[START Dataset section]
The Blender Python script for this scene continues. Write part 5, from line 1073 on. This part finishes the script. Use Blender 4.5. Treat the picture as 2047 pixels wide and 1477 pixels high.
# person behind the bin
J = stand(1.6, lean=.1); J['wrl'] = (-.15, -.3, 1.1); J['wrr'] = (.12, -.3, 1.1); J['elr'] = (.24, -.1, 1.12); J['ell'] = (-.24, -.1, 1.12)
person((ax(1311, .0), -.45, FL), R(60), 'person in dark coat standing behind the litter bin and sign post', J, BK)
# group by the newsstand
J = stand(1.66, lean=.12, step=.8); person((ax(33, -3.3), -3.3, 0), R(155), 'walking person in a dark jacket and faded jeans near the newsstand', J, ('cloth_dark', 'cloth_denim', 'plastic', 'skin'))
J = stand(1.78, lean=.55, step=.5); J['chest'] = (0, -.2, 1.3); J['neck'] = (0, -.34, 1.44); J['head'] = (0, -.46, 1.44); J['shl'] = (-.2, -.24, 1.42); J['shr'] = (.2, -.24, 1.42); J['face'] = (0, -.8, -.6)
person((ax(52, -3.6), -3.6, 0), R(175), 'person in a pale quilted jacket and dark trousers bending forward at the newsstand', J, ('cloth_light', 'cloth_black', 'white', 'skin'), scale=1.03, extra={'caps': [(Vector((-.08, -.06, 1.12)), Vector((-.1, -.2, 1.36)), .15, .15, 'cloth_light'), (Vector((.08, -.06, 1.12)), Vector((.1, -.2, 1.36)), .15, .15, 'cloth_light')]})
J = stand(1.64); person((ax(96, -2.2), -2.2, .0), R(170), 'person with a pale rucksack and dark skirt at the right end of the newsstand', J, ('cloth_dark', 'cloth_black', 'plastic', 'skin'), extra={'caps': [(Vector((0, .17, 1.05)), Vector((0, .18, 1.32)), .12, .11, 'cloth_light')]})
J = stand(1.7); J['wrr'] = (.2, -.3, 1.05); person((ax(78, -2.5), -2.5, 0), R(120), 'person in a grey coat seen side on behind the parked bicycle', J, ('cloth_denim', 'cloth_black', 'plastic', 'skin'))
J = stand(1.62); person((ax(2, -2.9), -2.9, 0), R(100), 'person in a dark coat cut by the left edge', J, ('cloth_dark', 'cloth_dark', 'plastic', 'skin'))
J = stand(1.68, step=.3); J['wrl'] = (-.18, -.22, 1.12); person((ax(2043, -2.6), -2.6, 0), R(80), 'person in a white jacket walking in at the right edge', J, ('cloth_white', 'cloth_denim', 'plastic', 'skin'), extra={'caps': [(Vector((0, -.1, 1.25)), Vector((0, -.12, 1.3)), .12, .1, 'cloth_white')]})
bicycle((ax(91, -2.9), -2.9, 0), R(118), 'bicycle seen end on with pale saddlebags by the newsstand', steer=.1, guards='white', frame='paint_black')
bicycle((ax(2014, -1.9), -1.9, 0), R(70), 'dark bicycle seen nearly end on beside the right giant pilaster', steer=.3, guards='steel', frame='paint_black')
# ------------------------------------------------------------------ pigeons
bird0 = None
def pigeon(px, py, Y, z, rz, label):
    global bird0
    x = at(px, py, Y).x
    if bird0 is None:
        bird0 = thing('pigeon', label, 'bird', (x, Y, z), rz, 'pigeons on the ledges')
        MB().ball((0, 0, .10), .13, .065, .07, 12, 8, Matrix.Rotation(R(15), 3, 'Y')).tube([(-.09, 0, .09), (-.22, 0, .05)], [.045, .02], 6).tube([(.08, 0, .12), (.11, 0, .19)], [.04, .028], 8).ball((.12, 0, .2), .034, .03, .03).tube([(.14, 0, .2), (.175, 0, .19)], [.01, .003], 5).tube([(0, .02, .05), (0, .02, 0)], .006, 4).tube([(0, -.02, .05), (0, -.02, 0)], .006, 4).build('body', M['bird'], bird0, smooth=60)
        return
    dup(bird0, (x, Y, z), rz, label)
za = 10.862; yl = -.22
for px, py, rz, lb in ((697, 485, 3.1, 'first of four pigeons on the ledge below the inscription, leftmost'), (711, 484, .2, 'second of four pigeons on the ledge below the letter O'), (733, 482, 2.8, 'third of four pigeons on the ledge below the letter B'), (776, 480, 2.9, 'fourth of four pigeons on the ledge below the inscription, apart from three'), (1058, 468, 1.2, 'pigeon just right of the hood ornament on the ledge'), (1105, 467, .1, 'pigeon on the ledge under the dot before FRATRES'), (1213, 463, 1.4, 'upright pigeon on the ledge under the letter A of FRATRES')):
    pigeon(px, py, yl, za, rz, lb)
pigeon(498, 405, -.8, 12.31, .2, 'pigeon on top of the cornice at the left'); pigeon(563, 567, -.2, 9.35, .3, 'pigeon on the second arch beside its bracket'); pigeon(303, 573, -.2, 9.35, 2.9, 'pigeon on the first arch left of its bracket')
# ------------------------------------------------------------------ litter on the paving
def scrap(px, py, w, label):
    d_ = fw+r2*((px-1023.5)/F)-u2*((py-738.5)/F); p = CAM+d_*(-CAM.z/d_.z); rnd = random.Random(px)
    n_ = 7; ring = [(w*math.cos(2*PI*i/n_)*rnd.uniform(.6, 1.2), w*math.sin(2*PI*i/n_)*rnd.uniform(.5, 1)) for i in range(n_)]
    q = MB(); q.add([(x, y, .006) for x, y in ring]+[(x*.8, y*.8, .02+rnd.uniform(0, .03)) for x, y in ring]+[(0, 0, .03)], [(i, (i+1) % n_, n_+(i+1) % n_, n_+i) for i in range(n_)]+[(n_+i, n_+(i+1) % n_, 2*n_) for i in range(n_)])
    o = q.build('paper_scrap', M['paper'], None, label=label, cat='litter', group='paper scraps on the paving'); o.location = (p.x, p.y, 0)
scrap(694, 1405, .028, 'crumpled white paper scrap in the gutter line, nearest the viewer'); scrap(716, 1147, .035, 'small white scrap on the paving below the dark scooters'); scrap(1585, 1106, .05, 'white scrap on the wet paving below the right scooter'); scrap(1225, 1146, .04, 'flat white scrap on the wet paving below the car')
[END Dataset section]
→ Set task
Copy all of the data exactly.

→ Written answer
The Blender Python script for this scene continues. Write part 5, from line 1073 on. This part finishes the script. Use Blender 4.5. Treat the picture as 2047 pixels wide and 1477 pixels high.
# person behind the bin
J = stand(1.6, lean=.1); J['wrl'] = (-.15, -.3, 1.1); J['wrr'] = (.12, -.3, 1.1); J['elr'] = (.24, -.1, 1.12); J['ell'] = (-.24, -.1, 1.12)
person((ax(1311, .0), -.45, FL), R(60), 'person in dark coat standing behind the litter bin and sign post', J, BK)
# group by the newsstand
J = stand(1.66, lean=.12, step=.8); person((ax(33, -3.3), -3.3, 0), R(155), 'walking person in a dark jacket and faded jeans near the newsstand', J, ('cloth_dark', 'cloth_denim', 'plastic', 'skin'))
J = stand(1.78, lean=.55, step=.5); J['chest'] = (0, -.2, 1.3); J['neck'] = (0, -.34, 1.44); J['head'] = (0, -.46, 1.44); J['shl'] = (-.2, -.24, 1.42); J['shr'] = (.2, -.24, 1.42); J['face'] = (0, -.8, -.6)
person((ax(52, -3.6), -3.6, 0), R(175), 'person in a pale quilted jacket and dark trousers bending forward at the newsstand', J, ('cloth_light', 'cloth_black', 'white', 'skin'), scale=1.03, extra={'caps': [(Vector((-.08, -.06, 1.12)), Vector((-.1, -.2, 1.36)), .15, .15, 'cloth_light'), (Vector((.08, -.06, 1.12)), Vector((.1, -.2, 1.36)), .15, .15, 'cloth_light')]})
J = stand(1.64); person((ax(96, -2.2), -2.2, .0), R(170), 'person with a pale rucksack and dark skirt at the right end of the newsstand', J, ('cloth_dark', 'cloth_black', 'plastic', 'skin'), extra={'caps': [(Vector((0, .17, 1.05)), Vector((0, .18, 1.32)), .12, .11, 'cloth_light')]})
J = stand(1.7); J['wrr'] = (.2, -.3, 1.05); person((ax(78, -2.5), -2.5, 0), R(120), 'person in a grey coat seen side on behind the parked bicycle', J, ('cloth_denim', 'cloth_black', 'plastic', 'skin'))
J = stand(1.62); person((ax(2, -2.9), -2.9, 0), R(100), 'person in a dark coat cut by the left edge', J, ('cloth_dark', 'cloth_dark', 'plastic', 'skin'))
J = stand(1.68, step=.3); J['wrl'] = (-.18, -.22, 1.12); person((ax(2043, -2.6), -2.6, 0), R(80), 'person in a white jacket walking in at the right edge', J, ('cloth_white', 'cloth_denim', 'plastic', 'skin'), extra={'caps': [(Vector((0, -.1, 1.25)), Vector((0, -.12, 1.3)), .12, .1, 'cloth_white')]})
bicycle((ax(91, -2.9), -2.9, 0), R(118), 'bicycle seen end on with pale saddlebags by the newsstand', steer=.1, guards='white', frame='paint_black')
bicycle((ax(2014, -1.9), -1.9, 0), R(70), 'dark bicycle seen nearly end on beside the right giant pilaster', steer=.3, guards='steel', frame='paint_black')
# ------------------------------------------------------------------ pigeons
bird0 = None
def pigeon(px, py, Y, z, rz, label):
    global bird0
    x = at(px, py, Y).x
    if bird0 is None:
        bird0 = thing('pigeon', label, 'bird', (x, Y, z), rz, 'pigeons on the ledges')
        MB().ball((0, 0, .10), .13, .065, .07, 12, 8, Matrix.Rotation(R(15), 3, 'Y')).tube([(-.09, 0, .09), (-.22, 0, .05)], [.045, .02], 6).tube([(.08, 0, .12), (.11, 0, .19)], [.04, .028], 8).ball((.12, 0, .2), .034, .03, .03).tube([(.14, 0, .2), (.175, 0, .19)], [.01, .003], 5).tube([(0, .02, .05), (0, .02, 0)], .006, 4).tube([(0, -.02, .05), (0, -.02, 0)], .006, 4).build('body', M['bird'], bird0, smooth=60)
        return
    dup(bird0, (x, Y, z), rz, label)
za = 10.862; yl = -.22
for px, py, rz, lb in ((697, 485, 3.1, 'first of four pigeons on the ledge below the inscription, leftmost'), (711, 484, .2, 'second of four pigeons on the ledge below the letter O'), (733, 482, 2.8, 'third of four pigeons on the ledge below the letter B'), (776, 480, 2.9, 'fourth of four pigeons on the ledge below the inscription, apart from three'), (1058, 468, 1.2, 'pigeon just right of the hood ornament on the ledge'), (1105, 467, .1, 'pigeon on the ledge under the dot before FRATRES'), (1213, 463, 1.4, 'upright pigeon on the ledge under the letter A of FRATRES')):
    pigeon(px, py, yl, za, rz, lb)
pigeon(498, 405, -.8, 12.31, .2, 'pigeon on top of the cornice at the left'); pigeon(563, 567, -.2, 9.35, .3, 'pigeon on the second arch beside its bracket'); pigeon(303, 573, -.2, 9.35, 2.9, 'pigeon on the first arch left of its bracket')
# ------------------------------------------------------------------ litter on the paving
def scrap(px, py, w, label):
    d_ = fw+r2*((px-1023.5)/F)-u2*((py-738.5)/F); p = CAM+d_*(-CAM.z/d_.z); rnd = random.Random(px)
    n_ = 7; ring = [(w*math.cos(2*PI*i/n_)*rnd.uniform(.6, 1.2), w*math.sin(2*PI*i/n_)*rnd.uniform(.5, 1)) for i in range(n_)]
    q = MB(); q.add([(x, y, .006) for x, y in ring]+[(x*.8, y*.8, .02+rnd.uniform(0, .03)) for x, y in ring]+[(0, 0, .03)], [(i, (i+1) % n_, n_+(i+1) % n_, n_+i) for i in range(n_)]+[(n_+i, n_+(i+1) % n_, 2*n_) for i in range(n_)])
    o = q.build('paper_scrap', M['paper'], None, label=label, cat='litter', group='paper scraps on the paving'); o.location = (p.x, p.y, 0)
scrap(694, 1405, .028, 'crumpled white paper scrap in the gutter line, nearest the viewer'); scrap(716, 1147, .035, 'small white scrap on the paving below the dark scooters'); scrap(1585, 1106, .05, 'white scrap on the wet paving below the right scooter'); scrap(1225, 1146, .04, 'flat white scrap on the wet paving below the car')